Complicating the situation was Chancellor of the Exchequer Neville Chamberlain's ambition to succeed Stanley Baldwin as Prime Minister. Chances for this would be bettered if Sir Samuel Hoare came a cropper, for he was then Mr. Chamberlain's chief rival to be future occupant of No. 10 Downing St. Something had to be decided quickly and Chancellor Chamberlain's respected halfbrother, Sir Austen Chamberlain, Knight of the Garter and Nobel Peace Prizeman, was zealous in telling the befuddled Stanley Baldwin what a dirty, dirty deal the whole thing really was. In an amazing House of Commons scene the Prime Minister, after trying to bluff "The Deal" through with the claim that if only his lips could be unsealed its virtues would be clear (TIME, Dec. 23), finally did a public reverse and spurned "The Deal." Promptly Sir Samuel Hoare insisted on resigning as Foreign Secretary and was succeeded by Mr. Anthony Eden, of whom the Prime Minister later said: "He enjoys my entire confidence and may remain Foreign Secretary for the next 20 years!"

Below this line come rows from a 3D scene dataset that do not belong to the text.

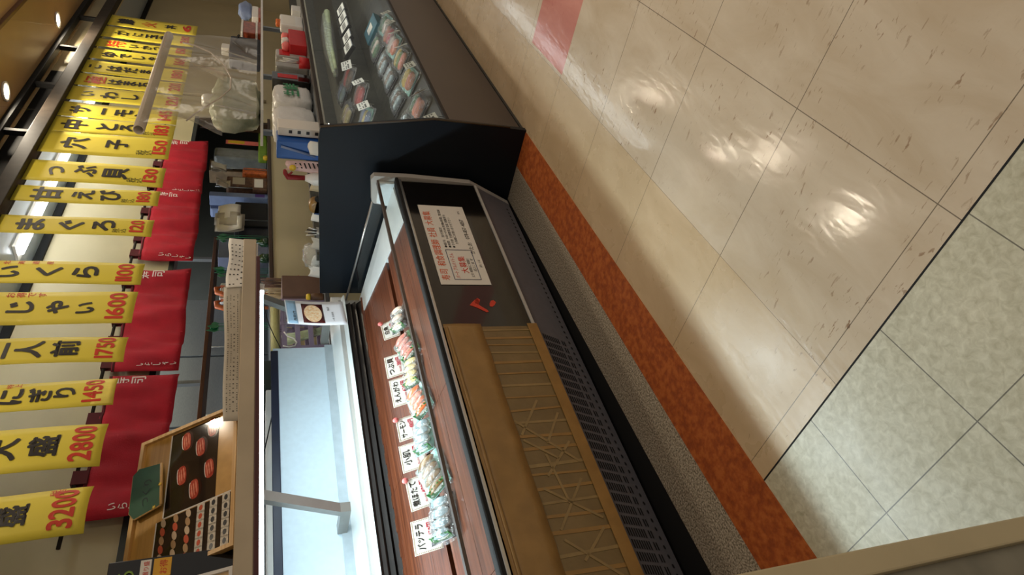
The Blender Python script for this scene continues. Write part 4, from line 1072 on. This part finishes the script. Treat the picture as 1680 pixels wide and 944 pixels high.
# ================================================================== HANGING RAIL AND BANNERS
YR = 2.25
rl = thing('hanging_rail', 'dark hanging ladder rail carrying the yellow banners below the ceiling', 'rail', (3.2, YR, 2.522))
MB().box((-1.5, YR-.045, 2.522), (10.3, YR+.03, 2.60), .004).build('lower_bar', M_rail, rl)
MB().box((-1.5, YR-.035, 2.735), (10.3, YR+.02, 2.772), .004).build('upper_bar', M_black, rl)
xp = 6.62
while xp > 1.0:
    MB().box((xp-.016, YR-.02, 2.60), (xp+.016, YR+.015, 2.735)).build('post', M_black, rl); xp -= .75
for xp in (7.37, 8.12, 8.87): MB().box((xp-.016, YR-.02, 2.60), (xp+.016, YR+.015, 2.735)).build('post', M_black, rl)
for xp in (1.2, 3.6, 6.0, 8.4): MB().box((xp-.02, YR-.02, 2.772), (xp+.02, YR+.01, 2.80)).build('ceiling_bracket', M_black, rl)

ZB0, ZB1 = 1.816, 2.524
def banner(X0, X1, chars, price, px_c, px_h, lab, small=None, curl=.012, red=(), phase=0, furi=None, tilt=0.0, extra=None):
    cx = (X0+X1)/2
    t = thing('price_banner', lab, 'banner', (cx, YR, ZB0), 'yellow price banners on the rail')
    def D(p):       # gentle curl of the paper, stronger to the free end
        k = (ZB1-p.z)/(ZB1-ZB0); u = (p.x-cx)/(X1-X0)*2
        return Vector((p.x+tilt*(ZB1-p.z), p.y-curl*k*k*(1-u*u)*.9+curl*.4*math.sin(k*5+phase)*k, p.z))
    MB().slab(lambda u, v: D(Vector((X0+(X1-X0)*u, YR, ZB0+(ZB1-ZB0)*v))), 6, 18, (0, .0012, 0)).build('paper', M_yel, t)
    sc = lambda x: (py(x+2, 0, YR)-py(x-2, 0, YR)).length/4
    def lay(lst, name, m, bold):
        q = MB()
        for ch, xc, sp, off in lst:
            yc = 400
            # photo row -> height on the banner plane, at the banner's own place along the rail
            z = zrow(xc, cx); d = zrow(xc-sp/2, cx)-zrow(xc+sp/2, cx)
            put_char(q, ch, (cx+off*(X1-X0), YR-.0018, z), XP, ZP, d*1.12, bold)
        q.xf(D); q.build(name, m, t)
    lay([(c, x, s_, o) for c, x, s_, o in chars if (c, x) not in red], 'lettering', M_ink, .038)
    rr = [(c, x, s_, o) for c, x, s_, o in chars if (c, x) in red]
    if rr: lay(rr, 'red_lettering', M_red, .016)
    q = MB(); zc = zrow(px_c, cx); h = zrow(px_c-px_h/2, cx)-zrow(px_c+px_h/2, cx)
    put_text(q, price, (cx+(X1-X0)*.02, YR-.0018, zc-h/2), XP, ZP, h*1.35, .03, width=(X1-X0)*(.84 if len(price) > 3 else .72), center=True)
    q.xf(D); q.build('price', M_red, t)
    if small:
        q = MB()
        for k, ch in enumerate('税込'):
            put_char(q, ch, (X0+(X1-X0)*.22, YR-.0018, zrow(small+k*(11 if small > 180 else 8), cx)), XP, ZP, (X1-X0)*.22, .004)
        q.xf(D); q.build('tax_note', MATS.get('olive_print') or mat('olive_print', rgb(96, 92, 20), .6), t)
    if furi:
        q = MB()
        for k, ch in enumerate(furi[0]):
            put_char(q, ch, (X1-(X1-X0)*.10, YR-.0018, zrow(furi[1]+k*furi[2], cx)), XP, ZP, (X1-X0)*.17, .01)
        q.xf(D); q.build('furigana', M_red, t)
    if extra: extra(t, D)
    return t
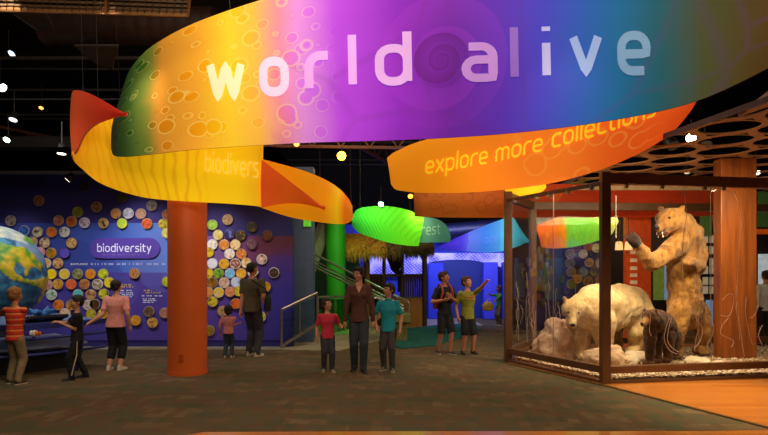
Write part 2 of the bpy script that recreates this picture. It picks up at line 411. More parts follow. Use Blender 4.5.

By last week a succession of hard mishaps in Europe had made the most pressing business of His Majesty's Government to rearm Great Britain as speedily as possible. Since the British Navy is still the favorite arm of the King's subjects, and since present British Naval battle planes are notably behind the times, it was both conferring a great honor and making a smart move last week to bring "Flying Sam" Hoare back to full Cabinet rank as First Lord of the British Admiralty--i. e. Secretary for the Navy.

Sir Samuel has the string of friendships in potent "Naval families" necessary to a First Lord, and having once been Secretary of State for Air he can be trusted to put the Admiralty's planes on a par with the world's best. This week No. 18 Cadogan Gardens is for sale partly because Sir Samuel has been intending to build a house better suited to display his treasures, but chiefly because as First Lord he will reside with Lady Maud at Admiralty House, Whitehall in the sumptuous residence which the aristocratic British Navy provides for its chief.

In dispatches last week Sir Samuel's return to the National Government figured as of major import, most correspondents feeling that indirectly it sounded the knell of League Sanctions, some indulging in flat prophesy that, within some such period as two years, "Flying Sam" will have become successively first Chancellor of the Exchequer and then Prime Minister.